10. En troisième lieu, Mme A... n'établit pas, par les seules pièces qu'elle produit, l'existence et l'importance des frais qu'elle aurait exposés pour obtenir une affectation et le paiement des rémunérations dues par l'université Paris VIII.
11. Enfin, Mme A..., qui élève deux enfants, a été privée de toute rémunération pendant environ quatre mois et a bénéficié d'une aide du centre communal d'action sociale de la commune d'Orly. Dans les circonstances de l'espèce, le tribunal administratif a fait une juste appréciation de son préjudice moral résultant des fautes de l'administration en l'évaluant à la somme de 800 euros.
12. Il résulte de tout ce qui précède que Mme A... n'est pas fondée à soutenir que c'est à tort que, par le jugement attaqué, le tribunal administratif a fixé à la somme totale de 2 698,31 euros [SJ1]le montant de la condamnation de l'université Paris VIII, sous déduction de la provision de 916 euros résultant de l'ordonnance du 6 mars 2014.

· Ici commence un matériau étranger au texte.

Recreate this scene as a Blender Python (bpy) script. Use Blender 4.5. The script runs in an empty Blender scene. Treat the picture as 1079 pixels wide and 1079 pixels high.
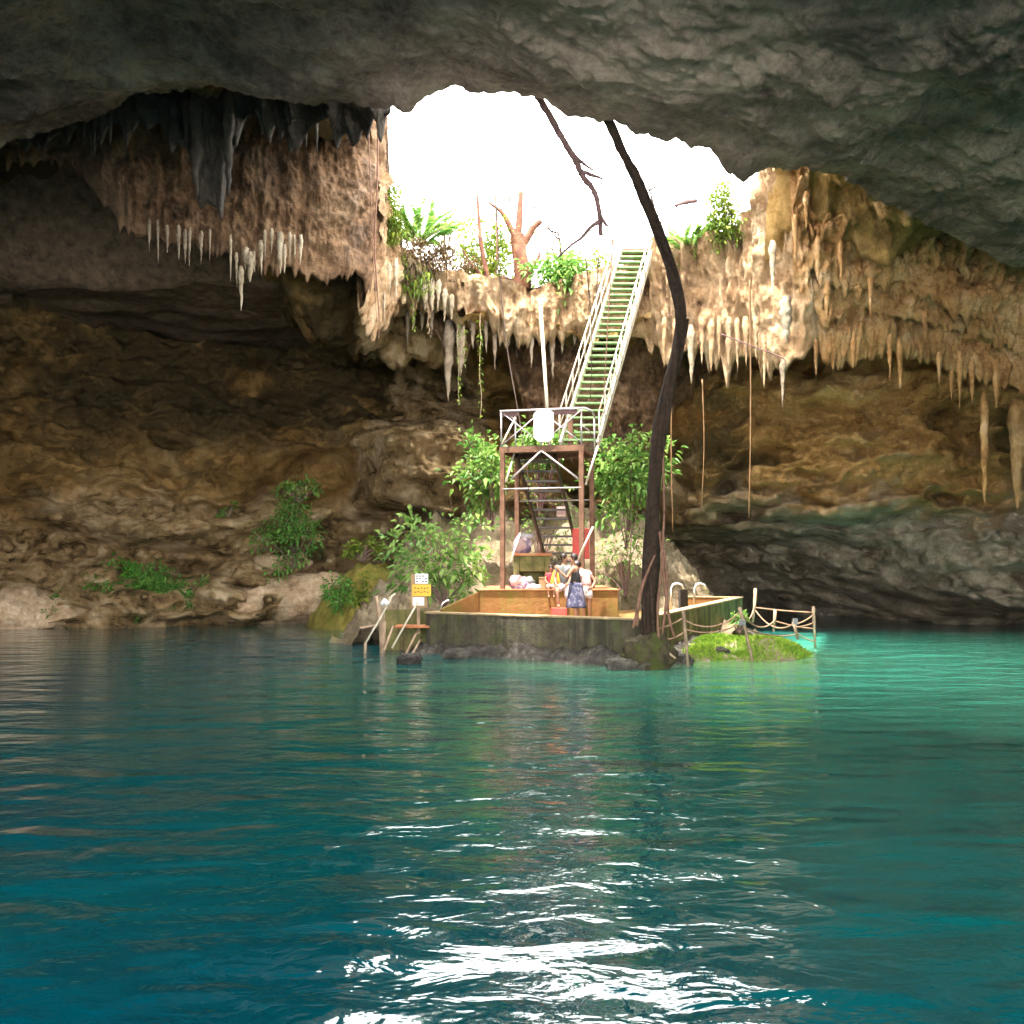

Sur les frais liés à l'instance :
13. Les dispositions de l'article L. 761-1 du code de justice administrative font obstacle à que l'université Paris VIII, qui n'est pas la partie perdante, verse une quelconque somme à Me B..., avocat de Mme A..., au titre des frais exposés et non compris dans les dépens. Dans les circonstances de l'espèce, les conclusions de même nature présentées par l'université Paris VIII peuvent être rejetées.
D É C I D E :
Article 1er : La requête de Mme A... est rejetée.
Article 2 : Les conclusions présentées par l'université Paris VIII au titre de l'article L. 761-1 du code de justice administrative sont rejetées.
[SJ1]1863,31 + 800 = 2 663,31 €
(somme qu'avait d'ailleurs retenu le TA).